PDFは、現在ではパソコンで扱うデジタル文書ファイル形式の標準となった。PDFを閲覧するための「ビューア」は、パソコンのほか、iPhone/iPadやAndroidスマートフォン、タブレットなど、OSやデバイスを問わずに利用できる。一般的な文書ファイルに比べるとサイズも小さく、メールなどで送るにも便利。表示画質も良好だ。このためビジネスシーンはもちろん、国や地方自治体が配布する文書などにも使われている。ただし、不便な点もある。例えば、PDFファイルを受け取った側では容易に編集できない。編集できないというのは勝手に改変できないという意味ではメリットでもあるが、「文書を再利用したい」という向きには大きな制約となる。
そこで必要とされるのが「Icecream PDF Converter」のような、PDFを編集が容易な形式のファイルへと変換してくれるコンバータだ。編集しづらいPDFでも、Microsoft Wordへと変換してくれるのであれば、編集も簡単に行えるようになる。あとは必要に応じてPDFに戻してやれば、どこでも使えるという「PDFのメリット」を再び享受できるようになる。

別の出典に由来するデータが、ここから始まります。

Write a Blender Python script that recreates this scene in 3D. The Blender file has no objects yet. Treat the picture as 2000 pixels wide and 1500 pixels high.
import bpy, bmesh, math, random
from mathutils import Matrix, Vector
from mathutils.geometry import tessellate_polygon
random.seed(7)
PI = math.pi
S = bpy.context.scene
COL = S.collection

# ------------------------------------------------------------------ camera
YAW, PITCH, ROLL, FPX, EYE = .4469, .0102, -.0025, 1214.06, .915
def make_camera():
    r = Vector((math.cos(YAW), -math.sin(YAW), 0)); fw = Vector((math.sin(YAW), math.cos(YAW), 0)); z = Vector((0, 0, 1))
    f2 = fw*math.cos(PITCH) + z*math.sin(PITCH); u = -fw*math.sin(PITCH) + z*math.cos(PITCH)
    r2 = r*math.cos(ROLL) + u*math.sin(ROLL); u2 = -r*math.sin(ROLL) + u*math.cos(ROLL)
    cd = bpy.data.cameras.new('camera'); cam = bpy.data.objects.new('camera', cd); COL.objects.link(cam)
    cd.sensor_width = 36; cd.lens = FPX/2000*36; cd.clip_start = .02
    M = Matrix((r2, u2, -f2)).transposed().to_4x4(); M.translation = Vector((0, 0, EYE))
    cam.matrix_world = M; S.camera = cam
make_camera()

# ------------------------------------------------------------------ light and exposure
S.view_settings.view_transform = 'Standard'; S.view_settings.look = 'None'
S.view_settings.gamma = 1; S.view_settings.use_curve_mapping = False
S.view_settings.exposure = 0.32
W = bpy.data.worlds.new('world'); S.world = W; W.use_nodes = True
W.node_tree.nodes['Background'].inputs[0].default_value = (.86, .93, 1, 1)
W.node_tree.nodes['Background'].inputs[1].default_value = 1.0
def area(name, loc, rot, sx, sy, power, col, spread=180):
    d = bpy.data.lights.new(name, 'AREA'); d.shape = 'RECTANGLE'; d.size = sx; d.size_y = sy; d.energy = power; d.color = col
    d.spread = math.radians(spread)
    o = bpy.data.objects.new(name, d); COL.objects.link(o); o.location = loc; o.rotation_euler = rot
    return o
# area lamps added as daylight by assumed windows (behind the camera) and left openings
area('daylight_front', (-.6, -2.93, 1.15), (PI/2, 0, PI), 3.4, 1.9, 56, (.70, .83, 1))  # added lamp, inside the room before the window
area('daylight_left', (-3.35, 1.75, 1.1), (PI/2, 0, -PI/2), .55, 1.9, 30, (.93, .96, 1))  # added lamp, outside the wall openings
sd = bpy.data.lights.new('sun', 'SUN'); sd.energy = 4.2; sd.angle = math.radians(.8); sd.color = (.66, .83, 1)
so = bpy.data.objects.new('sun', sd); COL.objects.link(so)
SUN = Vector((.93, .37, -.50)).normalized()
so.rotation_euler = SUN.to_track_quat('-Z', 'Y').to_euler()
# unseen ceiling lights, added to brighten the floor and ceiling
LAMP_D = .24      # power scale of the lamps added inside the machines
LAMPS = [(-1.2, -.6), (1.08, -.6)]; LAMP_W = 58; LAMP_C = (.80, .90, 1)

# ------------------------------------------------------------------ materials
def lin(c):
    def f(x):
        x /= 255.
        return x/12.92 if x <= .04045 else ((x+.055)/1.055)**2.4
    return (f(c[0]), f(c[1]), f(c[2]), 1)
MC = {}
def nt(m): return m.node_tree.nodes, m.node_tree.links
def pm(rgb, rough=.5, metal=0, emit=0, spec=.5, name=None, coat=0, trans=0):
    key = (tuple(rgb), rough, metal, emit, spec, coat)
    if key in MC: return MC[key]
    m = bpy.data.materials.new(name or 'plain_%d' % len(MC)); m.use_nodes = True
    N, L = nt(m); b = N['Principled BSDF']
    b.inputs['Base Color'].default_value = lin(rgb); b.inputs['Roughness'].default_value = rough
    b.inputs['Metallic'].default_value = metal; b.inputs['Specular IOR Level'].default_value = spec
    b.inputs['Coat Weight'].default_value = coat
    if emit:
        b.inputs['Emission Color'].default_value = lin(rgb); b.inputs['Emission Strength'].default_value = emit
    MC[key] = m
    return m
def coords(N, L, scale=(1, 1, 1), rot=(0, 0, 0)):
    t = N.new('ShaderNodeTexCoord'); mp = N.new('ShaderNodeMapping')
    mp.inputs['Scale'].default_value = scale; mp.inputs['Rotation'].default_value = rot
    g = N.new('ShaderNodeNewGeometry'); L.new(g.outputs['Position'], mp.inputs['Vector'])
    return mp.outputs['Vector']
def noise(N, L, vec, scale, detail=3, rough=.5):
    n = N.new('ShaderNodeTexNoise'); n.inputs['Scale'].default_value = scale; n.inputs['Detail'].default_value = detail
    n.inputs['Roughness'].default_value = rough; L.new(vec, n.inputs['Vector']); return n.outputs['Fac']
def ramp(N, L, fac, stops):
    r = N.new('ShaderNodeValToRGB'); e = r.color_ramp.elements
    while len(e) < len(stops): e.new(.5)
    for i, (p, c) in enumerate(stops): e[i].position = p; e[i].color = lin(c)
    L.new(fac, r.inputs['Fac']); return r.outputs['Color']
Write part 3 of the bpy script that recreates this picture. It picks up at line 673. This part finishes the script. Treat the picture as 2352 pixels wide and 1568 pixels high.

変換で重要になるのが「正確性」。いくらフォーマットの変換が行われても、元のPDFファイルと似ても似つかない文書スタイルに変換されたのでは、せっかくの機能も意味を失う。筆者は、実際にいくつかのファイルを変換してみたが、試した限りでは「Icecream PDF Converter」の変換精度はなかなか優秀なようだ。複数の図や表が含まれるPDFファイルのWordファイルへの変換では、表のレイアウト、図の配置など、元のPDFと完全に同じではないとはいえ、使えるレベルのファイルが出力された。